**To do:**
Across the entries, how many lines have the string "scene" in them? Reply with only a number.
•••
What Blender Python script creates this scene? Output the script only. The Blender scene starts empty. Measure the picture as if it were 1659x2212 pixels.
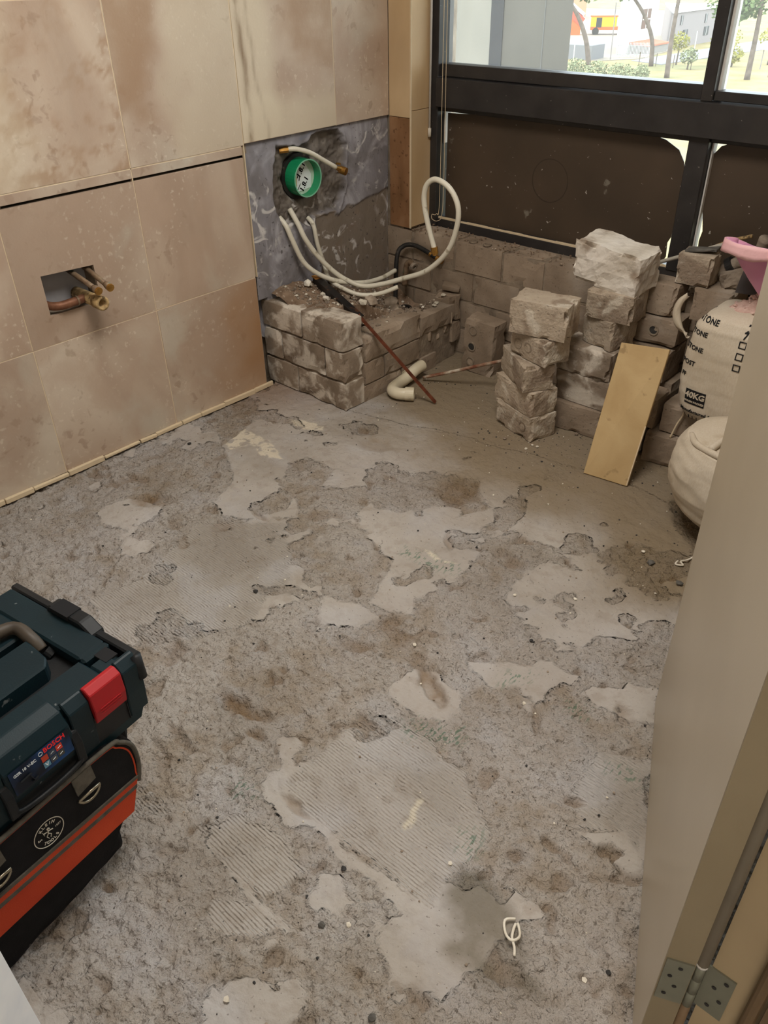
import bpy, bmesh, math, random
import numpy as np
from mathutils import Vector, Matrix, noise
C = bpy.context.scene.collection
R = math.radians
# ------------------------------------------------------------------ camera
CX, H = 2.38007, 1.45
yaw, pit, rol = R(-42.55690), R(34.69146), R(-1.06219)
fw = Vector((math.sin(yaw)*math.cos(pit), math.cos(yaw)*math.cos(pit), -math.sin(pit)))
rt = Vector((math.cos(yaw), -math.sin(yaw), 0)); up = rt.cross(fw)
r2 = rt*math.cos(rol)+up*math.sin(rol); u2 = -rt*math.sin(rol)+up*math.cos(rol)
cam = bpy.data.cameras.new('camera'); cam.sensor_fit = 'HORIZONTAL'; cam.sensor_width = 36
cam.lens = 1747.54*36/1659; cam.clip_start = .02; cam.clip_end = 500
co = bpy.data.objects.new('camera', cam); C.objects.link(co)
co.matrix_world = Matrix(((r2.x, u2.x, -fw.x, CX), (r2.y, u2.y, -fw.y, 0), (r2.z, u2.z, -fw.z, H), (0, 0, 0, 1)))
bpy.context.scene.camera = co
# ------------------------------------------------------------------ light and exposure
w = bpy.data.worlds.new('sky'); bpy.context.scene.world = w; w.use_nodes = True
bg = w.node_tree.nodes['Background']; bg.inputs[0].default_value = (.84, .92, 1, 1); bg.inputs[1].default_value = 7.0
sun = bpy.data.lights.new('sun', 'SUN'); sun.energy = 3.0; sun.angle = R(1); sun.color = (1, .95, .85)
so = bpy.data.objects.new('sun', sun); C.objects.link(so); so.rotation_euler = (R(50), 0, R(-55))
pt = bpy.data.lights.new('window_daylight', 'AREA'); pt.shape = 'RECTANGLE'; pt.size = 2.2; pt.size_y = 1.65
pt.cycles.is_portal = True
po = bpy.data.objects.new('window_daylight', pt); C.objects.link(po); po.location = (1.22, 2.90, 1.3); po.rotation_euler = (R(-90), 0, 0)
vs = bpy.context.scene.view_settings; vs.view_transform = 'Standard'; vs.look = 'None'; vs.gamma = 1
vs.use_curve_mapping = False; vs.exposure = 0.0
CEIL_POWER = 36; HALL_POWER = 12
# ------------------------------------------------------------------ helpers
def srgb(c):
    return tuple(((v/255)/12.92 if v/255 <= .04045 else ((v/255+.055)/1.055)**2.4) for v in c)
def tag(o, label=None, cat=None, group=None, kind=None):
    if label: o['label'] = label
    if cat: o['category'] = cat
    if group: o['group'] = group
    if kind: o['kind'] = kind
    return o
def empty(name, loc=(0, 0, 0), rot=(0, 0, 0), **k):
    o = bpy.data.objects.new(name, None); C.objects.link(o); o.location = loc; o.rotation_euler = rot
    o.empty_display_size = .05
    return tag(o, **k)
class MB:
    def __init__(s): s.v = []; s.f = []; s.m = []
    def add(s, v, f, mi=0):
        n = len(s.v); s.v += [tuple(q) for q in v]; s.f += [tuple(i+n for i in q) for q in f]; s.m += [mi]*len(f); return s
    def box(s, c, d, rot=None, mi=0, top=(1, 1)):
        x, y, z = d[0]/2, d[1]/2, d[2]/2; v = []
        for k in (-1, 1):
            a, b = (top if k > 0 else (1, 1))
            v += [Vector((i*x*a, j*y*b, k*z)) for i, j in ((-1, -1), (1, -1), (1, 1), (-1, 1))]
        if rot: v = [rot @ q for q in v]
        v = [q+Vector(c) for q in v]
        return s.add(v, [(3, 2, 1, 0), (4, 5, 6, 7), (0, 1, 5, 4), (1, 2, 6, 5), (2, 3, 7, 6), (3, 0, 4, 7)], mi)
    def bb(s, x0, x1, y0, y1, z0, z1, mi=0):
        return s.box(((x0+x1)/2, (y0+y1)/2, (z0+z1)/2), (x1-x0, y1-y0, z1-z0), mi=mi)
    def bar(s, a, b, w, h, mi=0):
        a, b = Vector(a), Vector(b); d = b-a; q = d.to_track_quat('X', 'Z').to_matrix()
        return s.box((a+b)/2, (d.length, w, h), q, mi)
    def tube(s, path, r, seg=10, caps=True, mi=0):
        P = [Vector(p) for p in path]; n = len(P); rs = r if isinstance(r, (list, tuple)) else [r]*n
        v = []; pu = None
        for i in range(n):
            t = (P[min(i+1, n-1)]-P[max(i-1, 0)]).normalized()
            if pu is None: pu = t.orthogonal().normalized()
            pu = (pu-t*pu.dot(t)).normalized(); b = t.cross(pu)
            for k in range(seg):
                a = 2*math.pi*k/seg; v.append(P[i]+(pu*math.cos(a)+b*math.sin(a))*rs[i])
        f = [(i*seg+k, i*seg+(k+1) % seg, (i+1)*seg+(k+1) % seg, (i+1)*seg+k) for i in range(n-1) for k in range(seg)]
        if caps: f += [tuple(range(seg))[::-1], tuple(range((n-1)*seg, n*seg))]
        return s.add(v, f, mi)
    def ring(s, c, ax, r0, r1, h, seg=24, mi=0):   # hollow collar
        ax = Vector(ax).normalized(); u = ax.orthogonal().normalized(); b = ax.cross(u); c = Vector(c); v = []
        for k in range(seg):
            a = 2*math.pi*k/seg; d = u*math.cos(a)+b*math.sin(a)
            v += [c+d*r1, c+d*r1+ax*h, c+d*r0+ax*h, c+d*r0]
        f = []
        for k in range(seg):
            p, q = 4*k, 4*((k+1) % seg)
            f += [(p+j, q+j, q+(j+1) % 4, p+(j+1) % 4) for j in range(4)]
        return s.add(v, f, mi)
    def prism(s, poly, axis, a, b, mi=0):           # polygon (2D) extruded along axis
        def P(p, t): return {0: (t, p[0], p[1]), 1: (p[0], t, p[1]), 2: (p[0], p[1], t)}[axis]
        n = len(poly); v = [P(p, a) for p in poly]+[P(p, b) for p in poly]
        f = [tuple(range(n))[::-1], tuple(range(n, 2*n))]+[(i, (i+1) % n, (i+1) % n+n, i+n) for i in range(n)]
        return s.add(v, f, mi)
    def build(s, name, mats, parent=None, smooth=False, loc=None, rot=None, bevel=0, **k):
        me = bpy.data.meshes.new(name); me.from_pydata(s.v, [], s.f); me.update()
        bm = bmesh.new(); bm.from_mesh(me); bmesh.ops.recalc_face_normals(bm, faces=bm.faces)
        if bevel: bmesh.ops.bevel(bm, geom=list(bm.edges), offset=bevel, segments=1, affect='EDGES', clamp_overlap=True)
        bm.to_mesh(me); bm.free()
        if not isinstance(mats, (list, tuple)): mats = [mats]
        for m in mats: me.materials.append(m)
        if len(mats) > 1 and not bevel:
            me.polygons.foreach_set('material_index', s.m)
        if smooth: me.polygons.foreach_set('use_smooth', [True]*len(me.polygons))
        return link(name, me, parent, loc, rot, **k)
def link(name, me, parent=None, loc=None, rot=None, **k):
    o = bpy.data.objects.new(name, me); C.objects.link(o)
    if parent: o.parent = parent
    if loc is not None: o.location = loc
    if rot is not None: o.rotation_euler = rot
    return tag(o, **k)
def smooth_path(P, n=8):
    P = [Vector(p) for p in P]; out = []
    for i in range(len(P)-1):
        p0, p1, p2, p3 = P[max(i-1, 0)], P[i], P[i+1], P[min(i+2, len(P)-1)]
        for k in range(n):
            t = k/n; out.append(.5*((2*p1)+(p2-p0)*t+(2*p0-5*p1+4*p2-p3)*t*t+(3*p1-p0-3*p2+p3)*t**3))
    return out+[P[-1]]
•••
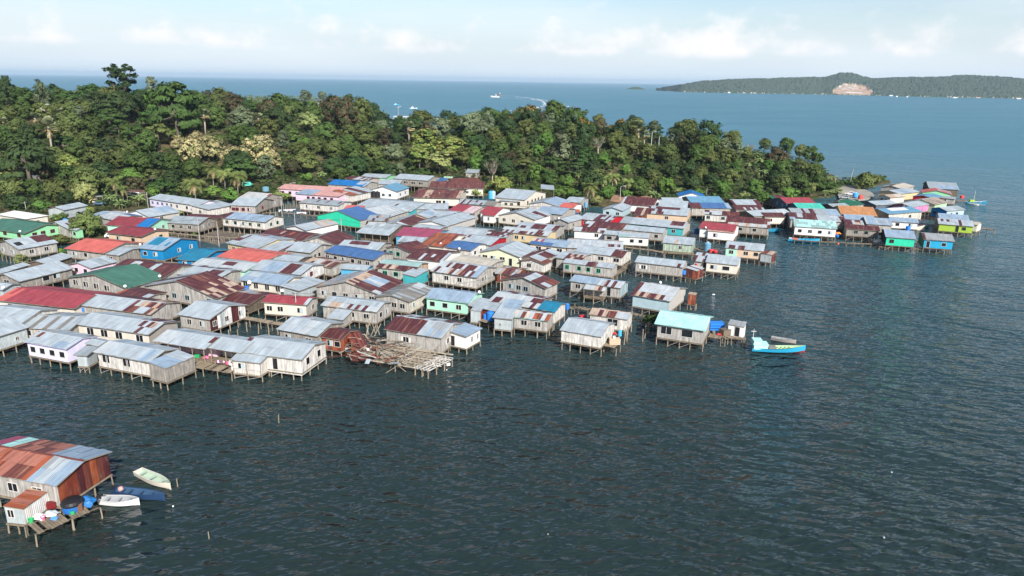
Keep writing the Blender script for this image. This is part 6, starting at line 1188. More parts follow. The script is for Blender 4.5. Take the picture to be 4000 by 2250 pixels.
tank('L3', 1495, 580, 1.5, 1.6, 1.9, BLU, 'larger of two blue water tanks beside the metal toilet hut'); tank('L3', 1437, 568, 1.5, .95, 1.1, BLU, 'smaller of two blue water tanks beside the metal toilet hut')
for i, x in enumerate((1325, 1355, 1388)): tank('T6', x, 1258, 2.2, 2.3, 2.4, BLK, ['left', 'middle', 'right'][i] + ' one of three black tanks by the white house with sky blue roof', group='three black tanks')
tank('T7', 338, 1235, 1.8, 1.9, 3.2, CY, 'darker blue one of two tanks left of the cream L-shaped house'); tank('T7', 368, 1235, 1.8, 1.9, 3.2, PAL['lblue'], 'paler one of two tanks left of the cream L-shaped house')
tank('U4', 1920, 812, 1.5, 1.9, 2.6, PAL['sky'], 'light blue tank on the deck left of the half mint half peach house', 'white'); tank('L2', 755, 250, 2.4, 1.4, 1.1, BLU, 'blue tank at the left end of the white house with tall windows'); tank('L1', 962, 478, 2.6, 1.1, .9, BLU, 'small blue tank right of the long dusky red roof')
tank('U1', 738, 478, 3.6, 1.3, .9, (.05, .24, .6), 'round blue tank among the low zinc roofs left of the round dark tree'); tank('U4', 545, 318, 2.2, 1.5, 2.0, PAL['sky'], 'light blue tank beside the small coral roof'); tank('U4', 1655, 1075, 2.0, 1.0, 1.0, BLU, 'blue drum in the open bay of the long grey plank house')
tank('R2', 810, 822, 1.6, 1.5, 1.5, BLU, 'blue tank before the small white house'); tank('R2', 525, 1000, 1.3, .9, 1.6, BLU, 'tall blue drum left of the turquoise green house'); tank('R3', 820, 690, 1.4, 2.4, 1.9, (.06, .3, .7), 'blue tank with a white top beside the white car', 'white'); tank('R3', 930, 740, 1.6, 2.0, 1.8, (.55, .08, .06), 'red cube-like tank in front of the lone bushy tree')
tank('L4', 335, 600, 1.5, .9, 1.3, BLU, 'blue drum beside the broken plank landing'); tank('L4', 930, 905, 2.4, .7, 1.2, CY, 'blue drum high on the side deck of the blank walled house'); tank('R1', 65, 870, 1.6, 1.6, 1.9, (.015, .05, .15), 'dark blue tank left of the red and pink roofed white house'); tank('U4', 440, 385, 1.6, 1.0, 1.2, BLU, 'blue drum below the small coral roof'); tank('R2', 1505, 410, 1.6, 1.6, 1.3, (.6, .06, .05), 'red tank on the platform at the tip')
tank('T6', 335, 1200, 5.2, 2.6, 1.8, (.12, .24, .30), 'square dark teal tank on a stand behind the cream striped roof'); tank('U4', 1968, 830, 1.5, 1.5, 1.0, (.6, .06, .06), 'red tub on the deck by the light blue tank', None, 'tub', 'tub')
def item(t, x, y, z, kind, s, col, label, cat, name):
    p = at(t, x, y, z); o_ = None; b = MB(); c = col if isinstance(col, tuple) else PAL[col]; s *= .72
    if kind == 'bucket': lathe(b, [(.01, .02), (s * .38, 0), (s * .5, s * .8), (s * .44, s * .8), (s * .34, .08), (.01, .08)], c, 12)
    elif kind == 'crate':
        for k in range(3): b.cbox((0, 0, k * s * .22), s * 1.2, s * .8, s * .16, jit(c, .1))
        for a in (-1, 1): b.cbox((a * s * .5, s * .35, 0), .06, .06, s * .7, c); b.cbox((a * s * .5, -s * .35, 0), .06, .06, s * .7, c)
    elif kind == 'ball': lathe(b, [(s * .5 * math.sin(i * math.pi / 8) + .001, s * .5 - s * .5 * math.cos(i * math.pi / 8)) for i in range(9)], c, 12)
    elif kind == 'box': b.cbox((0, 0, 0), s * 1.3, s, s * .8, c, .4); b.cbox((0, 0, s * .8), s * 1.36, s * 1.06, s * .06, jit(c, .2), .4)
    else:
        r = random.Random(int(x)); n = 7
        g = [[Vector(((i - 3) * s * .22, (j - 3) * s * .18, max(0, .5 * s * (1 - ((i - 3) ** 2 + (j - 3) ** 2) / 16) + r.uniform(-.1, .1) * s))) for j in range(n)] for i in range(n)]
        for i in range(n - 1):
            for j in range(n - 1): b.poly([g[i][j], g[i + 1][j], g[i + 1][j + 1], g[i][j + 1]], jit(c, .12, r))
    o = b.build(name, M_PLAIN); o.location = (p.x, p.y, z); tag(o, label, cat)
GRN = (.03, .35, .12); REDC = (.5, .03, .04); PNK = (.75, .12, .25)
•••
**Output below:**
5